--- Start ---

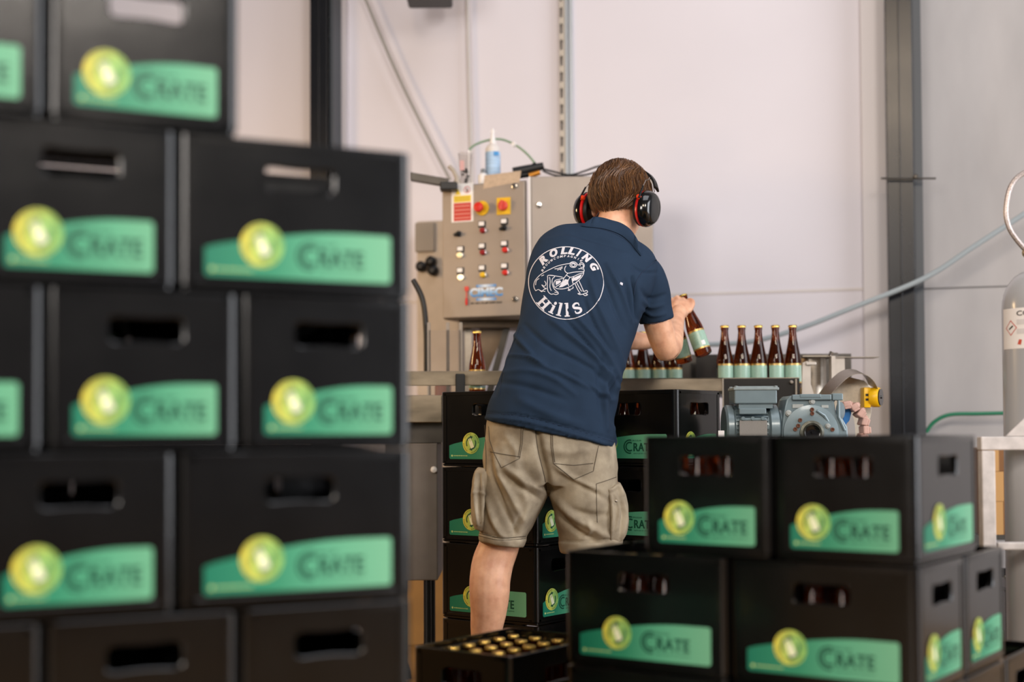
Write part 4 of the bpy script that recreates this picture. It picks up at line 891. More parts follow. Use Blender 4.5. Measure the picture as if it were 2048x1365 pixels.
for k, (x0, x1, y0, y1, Y, dp) in enumerate(((1958, 2012, 903, 948, 5.3, 0.28), (1958, 2030, 949, 1008, 5.3, 0.28), (1958, 2026, 1009, 1075, 5.3, 0.28))):
    xl, xr_ = X(x0, Y), X(x1, Y); zb, zt = Z(y1, Y), Z(y0, Y)
    e = empty('cardboard_box', ((xl+xr_)/2, Y, zb), 0, ['top', 'middle', 'bottom'][k]+' brown cardboard box of the pile behind the white rack', 'box', 'cardboard boxes behind the rack')
    MB().box(-(xr_-xl)/2, (xr_-xl)/2, 0, dp, 0, zt-zb+0.002, bev=0.002).build('carton', CARD, e); MB().box(-0.02, 0.02, -0.001, 0, 0.0, zt-zb).build('tape', mat('tape_brown', '#b98d57', 0.35), e)
    if k == 2:
        f_ = empty('side_table', ((xl+xr_)/2, Y, 0), 0, 'low dark stand under the cardboard boxes behind the rack', 'stand')
        MB().box(-0.1, 0.2, 0, 0.32, zb-0.02, zb-0.0005).build('table_top', STEEL_D, f_)
        for sx in (-0.09, 0.16):
            for sy in (0.01, 0.27): MB().box(sx, sx+0.03, sy, sy+0.03, 0, zb-0.02).build('leg', STEEL_D, f_)
#PERSON#
# ------------------------------------------------------------------ person
SKIN = mat('skin', '#eab896', 0.45, var=0.12, vscale=28, bump=0.02, bscale=220, var2='#d39a7b')
_b = SKIN.node_tree.nodes['Principled BSDF']; _b.inputs['Subsurface Weight'].default_value = 0.12; _b.inputs['Subsurface Scale'].default_value = 0.01; _b.inputs['Subsurface Radius'].default_value = (1, 0.35, 0.2)
HAIRM = mat('brown_hair', '#5a3e2a', 0.5, var=0.5, vscale=26, stretch=(1, 1, 0.25), bump=0.25, bscale=90)
HAIRL = mat('brown_hair_strands', '#7a5637', 0.4, var=0.4, vscale=60)
NAVY = mat('navy_cotton', '#253549', 0.9, var=0.10, vscale=14, bump=0.06, bscale=420, spec=0.2)
KHAKI = mat('khaki_canvas', '#b3a690', 0.92, var=0.22, vscale=16, bump=0.10, bscale=330, spec=0.15, var2='#8b7f6d')
KHAKI_D = mat('khaki_seam', '#5a5145', 0.95)
PRINT = mat('pale_print', '#d9d5da', 0.7)
ep = empty('person', (at(1100, 860, 4.36).x, 4.36, 0), 0, 'man seen from behind in navy polo shirt and khaki cargo shorts, bending over the conveyor', 'person')
PO = Vector(ep.location)
def A3(x, y, Y): return at(x, y, Y)-PO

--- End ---

| Given task |
Leave every image out, and retype the material exactly.

| The response |
Write part 4 of the bpy script that recreates this picture. It picks up at line 891. More parts follow. Use Blender 4.5. Measure the picture as if it were 2048x1365 pixels.
for k, (x0, x1, y0, y1, Y, dp) in enumerate(((1958, 2012, 903, 948, 5.3, 0.28), (1958, 2030, 949, 1008, 5.3, 0.28), (1958, 2026, 1009, 1075, 5.3, 0.28))):
    xl, xr_ = X(x0, Y), X(x1, Y); zb, zt = Z(y1, Y), Z(y0, Y)
    e = empty('cardboard_box', ((xl+xr_)/2, Y, zb), 0, ['top', 'middle', 'bottom'][k]+' brown cardboard box of the pile behind the white rack', 'box', 'cardboard boxes behind the rack')
    MB().box(-(xr_-xl)/2, (xr_-xl)/2, 0, dp, 0, zt-zb+0.002, bev=0.002).build('carton', CARD, e); MB().box(-0.02, 0.02, -0.001, 0, 0.0, zt-zb).build('tape', mat('tape_brown', '#b98d57', 0.35), e)
    if k == 2:
        f_ = empty('side_table', ((xl+xr_)/2, Y, 0), 0, 'low dark stand under the cardboard boxes behind the rack', 'stand')
        MB().box(-0.1, 0.2, 0, 0.32, zb-0.02, zb-0.0005).build('table_top', STEEL_D, f_)
        for sx in (-0.09, 0.16):
            for sy in (0.01, 0.27): MB().box(sx, sx+0.03, sy, sy+0.03, 0, zb-0.02).build('leg', STEEL_D, f_)
#PERSON#
# ------------------------------------------------------------------ person
SKIN = mat('skin', '#eab896', 0.45, var=0.12, vscale=28, bump=0.02, bscale=220, var2='#d39a7b')
_b = SKIN.node_tree.nodes['Principled BSDF']; _b.inputs['Subsurface Weight'].default_value = 0.12; _b.inputs['Subsurface Scale'].default_value = 0.01; _b.inputs['Subsurface Radius'].default_value = (1, 0.35, 0.2)
HAIRM = mat('brown_hair', '#5a3e2a', 0.5, var=0.5, vscale=26, stretch=(1, 1, 0.25), bump=0.25, bscale=90)
HAIRL = mat('brown_hair_strands', '#7a5637', 0.4, var=0.4, vscale=60)
NAVY = mat('navy_cotton', '#253549', 0.9, var=0.10, vscale=14, bump=0.06, bscale=420, spec=0.2)
KHAKI = mat('khaki_canvas', '#b3a690', 0.92, var=0.22, vscale=16, bump=0.10, bscale=330, spec=0.15, var2='#8b7f6d')
KHAKI_D = mat('khaki_seam', '#5a5145', 0.95)
PRINT = mat('pale_print', '#d9d5da', 0.7)
ep = empty('person', (at(1100, 860, 4.36).x, 4.36, 0), 0, 'man seen from behind in navy polo shirt and khaki cargo shorts, bending over the conveyor', 'person')
PO = Vector(ep.location)
def A3(x, y, Y): return at(x, y, Y)-PO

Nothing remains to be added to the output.